- _DATA EXCERPT_:
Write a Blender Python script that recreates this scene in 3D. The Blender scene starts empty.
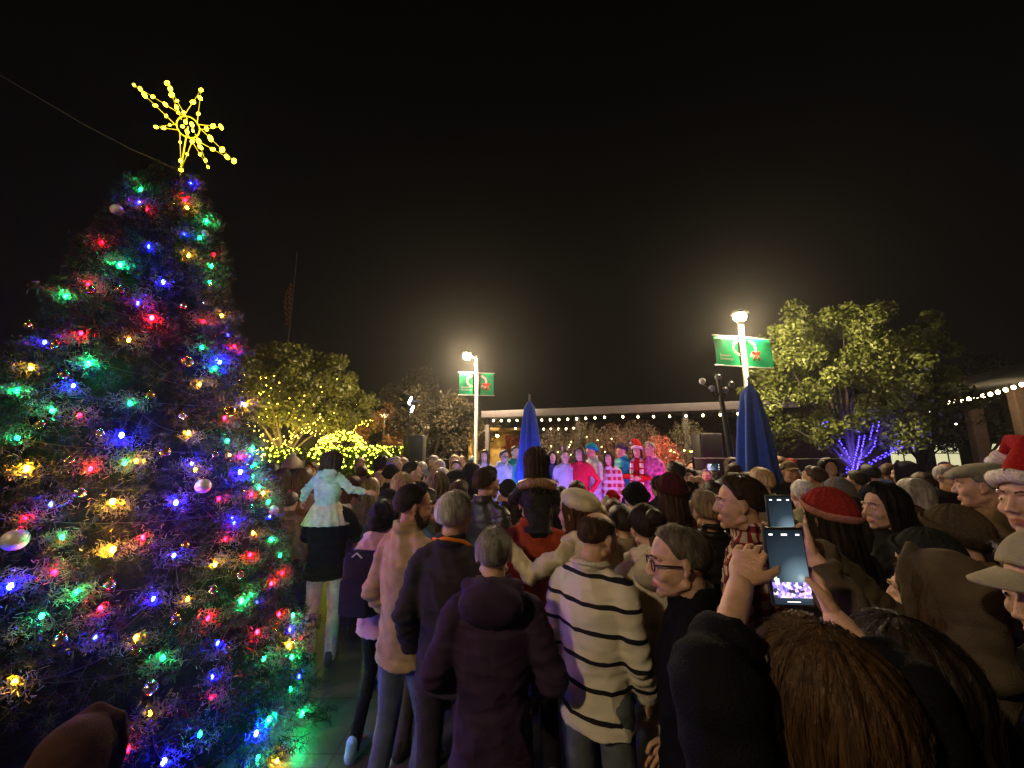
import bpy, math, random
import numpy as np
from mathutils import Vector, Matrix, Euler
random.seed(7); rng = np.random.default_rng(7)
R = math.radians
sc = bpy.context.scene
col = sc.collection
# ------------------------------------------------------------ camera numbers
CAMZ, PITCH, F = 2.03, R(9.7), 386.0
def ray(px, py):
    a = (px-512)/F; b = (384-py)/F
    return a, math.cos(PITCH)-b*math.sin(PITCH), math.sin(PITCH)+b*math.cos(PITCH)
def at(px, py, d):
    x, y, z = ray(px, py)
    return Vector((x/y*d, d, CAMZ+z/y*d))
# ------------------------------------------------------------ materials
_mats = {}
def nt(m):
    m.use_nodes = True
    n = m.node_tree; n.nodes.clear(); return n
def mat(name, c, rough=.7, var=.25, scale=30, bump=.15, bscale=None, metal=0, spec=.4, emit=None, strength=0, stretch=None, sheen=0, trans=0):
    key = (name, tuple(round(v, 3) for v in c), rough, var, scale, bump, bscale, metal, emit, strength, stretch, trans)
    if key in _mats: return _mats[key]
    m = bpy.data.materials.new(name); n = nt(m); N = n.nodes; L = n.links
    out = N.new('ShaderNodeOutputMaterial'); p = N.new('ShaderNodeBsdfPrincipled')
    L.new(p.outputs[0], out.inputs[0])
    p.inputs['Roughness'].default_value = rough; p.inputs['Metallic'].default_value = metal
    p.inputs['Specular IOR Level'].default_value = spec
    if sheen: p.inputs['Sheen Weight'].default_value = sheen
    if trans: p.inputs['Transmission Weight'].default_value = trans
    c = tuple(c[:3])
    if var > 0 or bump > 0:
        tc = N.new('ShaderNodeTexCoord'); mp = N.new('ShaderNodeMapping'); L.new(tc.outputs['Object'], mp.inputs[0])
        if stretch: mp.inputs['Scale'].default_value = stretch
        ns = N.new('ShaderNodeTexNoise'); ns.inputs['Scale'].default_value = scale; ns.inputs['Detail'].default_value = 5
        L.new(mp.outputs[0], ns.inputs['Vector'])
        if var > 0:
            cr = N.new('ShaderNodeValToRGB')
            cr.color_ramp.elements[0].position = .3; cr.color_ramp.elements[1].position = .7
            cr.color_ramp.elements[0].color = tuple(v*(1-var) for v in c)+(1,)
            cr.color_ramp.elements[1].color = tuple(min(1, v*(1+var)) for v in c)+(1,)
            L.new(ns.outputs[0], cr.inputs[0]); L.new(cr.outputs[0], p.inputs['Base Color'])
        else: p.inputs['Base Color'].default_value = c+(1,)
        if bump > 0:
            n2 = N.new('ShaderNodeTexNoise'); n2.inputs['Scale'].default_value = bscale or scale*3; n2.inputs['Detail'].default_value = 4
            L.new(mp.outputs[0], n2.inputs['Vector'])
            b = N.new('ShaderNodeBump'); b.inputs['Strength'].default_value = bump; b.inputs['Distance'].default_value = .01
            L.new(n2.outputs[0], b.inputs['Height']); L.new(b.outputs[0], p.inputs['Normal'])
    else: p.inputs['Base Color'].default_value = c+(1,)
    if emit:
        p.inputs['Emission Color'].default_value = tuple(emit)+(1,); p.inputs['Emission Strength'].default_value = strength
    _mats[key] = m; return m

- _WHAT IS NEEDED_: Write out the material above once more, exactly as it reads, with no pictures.

- _FINAL RESULT_:
Write a Blender Python script that recreates this scene in 3D. The Blender scene starts empty.
import bpy, math, random
import numpy as np
from mathutils import Vector, Matrix, Euler
random.seed(7); rng = np.random.default_rng(7)
R = math.radians
sc = bpy.context.scene
col = sc.collection
# ------------------------------------------------------------ camera numbers
CAMZ, PITCH, F = 2.03, R(9.7), 386.0
def ray(px, py):
    a = (px-512)/F; b = (384-py)/F
    return a, math.cos(PITCH)-b*math.sin(PITCH), math.sin(PITCH)+b*math.cos(PITCH)
def at(px, py, d):
    x, y, z = ray(px, py)
    return Vector((x/y*d, d, CAMZ+z/y*d))
# ------------------------------------------------------------ materials
_mats = {}
def nt(m):
    m.use_nodes = True
    n = m.node_tree; n.nodes.clear(); return n
def mat(name, c, rough=.7, var=.25, scale=30, bump=.15, bscale=None, metal=0, spec=.4, emit=None, strength=0, stretch=None, sheen=0, trans=0):
    key = (name, tuple(round(v, 3) for v in c), rough, var, scale, bump, bscale, metal, emit, strength, stretch, trans)
    if key in _mats: return _mats[key]
    m = bpy.data.materials.new(name); n = nt(m); N = n.nodes; L = n.links
    out = N.new('ShaderNodeOutputMaterial'); p = N.new('ShaderNodeBsdfPrincipled')
    L.new(p.outputs[0], out.inputs[0])
    p.inputs['Roughness'].default_value = rough; p.inputs['Metallic'].default_value = metal
    p.inputs['Specular IOR Level'].default_value = spec
    if sheen: p.inputs['Sheen Weight'].default_value = sheen
    if trans: p.inputs['Transmission Weight'].default_value = trans
    c = tuple(c[:3])
    if var > 0 or bump > 0:
        tc = N.new('ShaderNodeTexCoord'); mp = N.new('ShaderNodeMapping'); L.new(tc.outputs['Object'], mp.inputs[0])
        if stretch: mp.inputs['Scale'].default_value = stretch
        ns = N.new('ShaderNodeTexNoise'); ns.inputs['Scale'].default_value = scale; ns.inputs['Detail'].default_value = 5
        L.new(mp.outputs[0], ns.inputs['Vector'])
        if var > 0:
            cr = N.new('ShaderNodeValToRGB')
            cr.color_ramp.elements[0].position = .3; cr.color_ramp.elements[1].position = .7
            cr.color_ramp.elements[0].color = tuple(v*(1-var) for v in c)+(1,)
            cr.color_ramp.elements[1].color = tuple(min(1, v*(1+var)) for v in c)+(1,)
            L.new(ns.outputs[0], cr.inputs[0]); L.new(cr.outputs[0], p.inputs['Base Color'])
        else: p.inputs['Base Color'].default_value = c+(1,)
        if bump > 0:
            n2 = N.new('ShaderNodeTexNoise'); n2.inputs['Scale'].default_value = bscale or scale*3; n2.inputs['Detail'].default_value = 4
            L.new(mp.outputs[0], n2.inputs['Vector'])
            b = N.new('ShaderNodeBump'); b.inputs['Strength'].default_value = bump; b.inputs['Distance'].default_value = .01
            L.new(n2.outputs[0], b.inputs['Height']); L.new(b.outputs[0], p.inputs['Normal'])
    else: p.inputs['Base Color'].default_value = c+(1,)
    if emit:
        p.inputs['Emission Color'].default_value = tuple(emit)+(1,); p.inputs['Emission Strength'].default_value = strength
    _mats[key] = m; return m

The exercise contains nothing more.